Review: The Bones of Grace

Tahmima Anam (The Good Muslim) again takes readers into the heart of the Bengal region in this third outing with the Haque family, this time set in the modern day.

Bangladeshi to the core, Zubaida Haque never intended to stay in the U.S. after finishing her paleontology degree at Harvard. Her plan was always to return to the loving arms of her family in Dhaka and marry Rashid, her childhood sweetheart. Her lack of passion for Rashid posed no obstacle; Zubaida believed she lived in times too mundane for "the epic thing, the one that went down in legend and song and was anointed with passion that lasted beyond beauty and youth." Meeting Elijah Strong challenges those assumptions. A stranger sitting next to her at a Shostakovich concert in Boston, Elijah comforts Zubaida when she cries during the performance, moved less by the music than by the unbidden memory of her ninth birthday, when her parents revealed she was adopted. Suddenly her spontaneous emotional moment becomes the beginning of a soul-deep connection to this American, and they strike up a passionate friendship. Though both clearly long for a romantic connection, Zubaida knows her family and friends would never accept a decision to break off her engagement and marry a foreigner.

Even when Zubaida goes on an archeological dig in Pakistan, to find one of the modern whale's land-dwelling ancestors, she cannot let Elijah go, exchanging coded texts with him. After the dig falls apart, though, Zubaida's return to Dhaka catches her up in a sense of momentum that soon sees her marrying Rashid and trying to settle into the traditional life everyone expects of her. Bored, she takes a job translating for a documentary crew filming the shipbreaking of a cruise vessel called Grace, a choice that will lead her to Elijah, through the tangled fibers of her own past and into the conflict inside her own heart.

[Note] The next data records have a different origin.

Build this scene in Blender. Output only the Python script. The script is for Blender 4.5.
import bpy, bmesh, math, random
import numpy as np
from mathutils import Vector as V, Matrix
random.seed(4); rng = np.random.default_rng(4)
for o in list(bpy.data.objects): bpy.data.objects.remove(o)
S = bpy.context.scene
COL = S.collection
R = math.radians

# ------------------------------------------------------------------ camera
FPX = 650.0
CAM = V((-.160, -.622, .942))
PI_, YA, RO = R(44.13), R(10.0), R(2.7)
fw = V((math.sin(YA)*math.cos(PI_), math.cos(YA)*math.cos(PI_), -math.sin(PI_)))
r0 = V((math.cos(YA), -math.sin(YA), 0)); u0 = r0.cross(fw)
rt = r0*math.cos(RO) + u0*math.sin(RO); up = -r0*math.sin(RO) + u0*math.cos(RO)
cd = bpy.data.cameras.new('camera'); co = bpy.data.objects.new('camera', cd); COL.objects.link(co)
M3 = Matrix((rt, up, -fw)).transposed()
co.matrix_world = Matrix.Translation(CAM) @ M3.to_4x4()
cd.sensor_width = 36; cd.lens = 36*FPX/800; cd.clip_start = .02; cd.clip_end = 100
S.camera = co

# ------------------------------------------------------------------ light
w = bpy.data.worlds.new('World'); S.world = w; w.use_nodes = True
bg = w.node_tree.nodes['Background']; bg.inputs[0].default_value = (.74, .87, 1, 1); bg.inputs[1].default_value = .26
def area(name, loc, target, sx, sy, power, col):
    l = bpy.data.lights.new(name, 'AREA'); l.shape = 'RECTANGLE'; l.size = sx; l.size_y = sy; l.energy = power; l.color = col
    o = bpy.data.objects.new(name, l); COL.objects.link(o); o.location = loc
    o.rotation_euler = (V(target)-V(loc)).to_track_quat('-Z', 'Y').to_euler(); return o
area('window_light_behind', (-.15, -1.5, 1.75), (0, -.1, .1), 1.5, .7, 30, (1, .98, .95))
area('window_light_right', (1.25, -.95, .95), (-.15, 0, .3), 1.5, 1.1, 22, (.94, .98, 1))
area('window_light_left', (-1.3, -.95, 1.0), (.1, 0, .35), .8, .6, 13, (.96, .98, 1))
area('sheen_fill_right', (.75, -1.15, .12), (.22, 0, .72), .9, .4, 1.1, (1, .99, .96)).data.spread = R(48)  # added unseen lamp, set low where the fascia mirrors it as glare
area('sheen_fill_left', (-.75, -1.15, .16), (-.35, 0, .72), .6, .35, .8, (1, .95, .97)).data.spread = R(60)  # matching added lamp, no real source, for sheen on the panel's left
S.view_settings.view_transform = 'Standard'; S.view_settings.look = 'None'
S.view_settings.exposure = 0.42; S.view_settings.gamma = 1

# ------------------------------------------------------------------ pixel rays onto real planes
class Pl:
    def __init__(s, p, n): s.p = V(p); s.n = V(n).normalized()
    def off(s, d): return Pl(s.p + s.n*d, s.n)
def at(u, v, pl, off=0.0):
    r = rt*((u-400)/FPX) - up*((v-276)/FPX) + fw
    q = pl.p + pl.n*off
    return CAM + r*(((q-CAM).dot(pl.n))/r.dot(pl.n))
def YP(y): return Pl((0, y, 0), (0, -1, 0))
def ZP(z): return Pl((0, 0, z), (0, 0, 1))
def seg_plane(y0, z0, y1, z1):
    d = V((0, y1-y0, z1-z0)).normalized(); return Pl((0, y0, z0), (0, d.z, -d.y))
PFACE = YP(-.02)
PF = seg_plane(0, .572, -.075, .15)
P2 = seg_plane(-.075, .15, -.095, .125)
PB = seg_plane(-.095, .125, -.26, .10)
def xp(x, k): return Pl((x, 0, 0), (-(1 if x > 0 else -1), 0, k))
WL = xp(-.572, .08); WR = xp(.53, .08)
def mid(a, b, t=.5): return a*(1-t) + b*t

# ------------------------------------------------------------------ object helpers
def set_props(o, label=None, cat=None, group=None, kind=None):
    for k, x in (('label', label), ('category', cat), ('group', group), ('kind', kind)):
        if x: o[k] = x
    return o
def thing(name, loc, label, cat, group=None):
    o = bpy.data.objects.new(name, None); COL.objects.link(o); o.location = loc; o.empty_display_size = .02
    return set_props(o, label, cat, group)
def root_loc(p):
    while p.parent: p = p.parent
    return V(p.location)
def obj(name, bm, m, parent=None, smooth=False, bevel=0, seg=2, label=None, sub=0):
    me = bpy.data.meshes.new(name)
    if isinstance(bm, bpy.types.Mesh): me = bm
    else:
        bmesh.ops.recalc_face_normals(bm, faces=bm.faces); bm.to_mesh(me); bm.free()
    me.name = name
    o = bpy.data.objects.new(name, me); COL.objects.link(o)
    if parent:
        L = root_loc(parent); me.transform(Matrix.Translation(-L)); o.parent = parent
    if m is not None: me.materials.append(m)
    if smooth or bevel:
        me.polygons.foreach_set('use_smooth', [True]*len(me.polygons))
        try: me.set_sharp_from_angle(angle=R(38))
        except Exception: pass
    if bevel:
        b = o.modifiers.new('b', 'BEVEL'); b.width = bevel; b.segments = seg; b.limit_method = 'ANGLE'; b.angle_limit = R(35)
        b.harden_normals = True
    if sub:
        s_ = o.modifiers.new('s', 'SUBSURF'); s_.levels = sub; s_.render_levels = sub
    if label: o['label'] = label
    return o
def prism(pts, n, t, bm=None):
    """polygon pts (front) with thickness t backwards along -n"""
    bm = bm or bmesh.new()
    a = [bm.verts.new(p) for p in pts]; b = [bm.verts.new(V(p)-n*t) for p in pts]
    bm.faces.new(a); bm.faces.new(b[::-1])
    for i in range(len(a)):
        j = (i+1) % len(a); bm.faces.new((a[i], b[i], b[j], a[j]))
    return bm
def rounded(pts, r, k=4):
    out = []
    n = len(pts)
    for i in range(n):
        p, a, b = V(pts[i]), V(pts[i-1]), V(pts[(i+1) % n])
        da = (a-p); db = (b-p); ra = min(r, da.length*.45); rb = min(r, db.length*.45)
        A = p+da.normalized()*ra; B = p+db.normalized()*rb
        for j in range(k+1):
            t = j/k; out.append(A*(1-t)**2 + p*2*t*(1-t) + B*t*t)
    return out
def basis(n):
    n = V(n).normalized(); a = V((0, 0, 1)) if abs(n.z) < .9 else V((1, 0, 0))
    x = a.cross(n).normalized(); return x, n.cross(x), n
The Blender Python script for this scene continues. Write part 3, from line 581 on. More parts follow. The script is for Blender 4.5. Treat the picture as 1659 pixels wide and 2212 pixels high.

Beauty and pain thrive alongside one another in Anam's intricate tragedy of thwarted love and deep divides in social classes. Prostitution and backbreaking manual labor await the poor and illiterate while a wealthier, more privileged woman like Zubaida has the luxury of attending Harvard and marrying without the need to work. However, traditional gender roles and expectations still hinder her, and her family closely guards the secret of her origin for fear it will taint her in society's eyes. The poor and broken march past, their stories painfully laid bare to us, as Zubaida struggles to integrate her need for her family and her desire to cut her own path in the standalone last chapter of a compelling three-generation series. --Jaclyn Fulwood, blogger at Infinite Reads

Shelf Talker: The daughter of a Bangladeshi family falls for an American at Harvard and struggles to reintegrate when she returns home to marry her childhood sweetheart.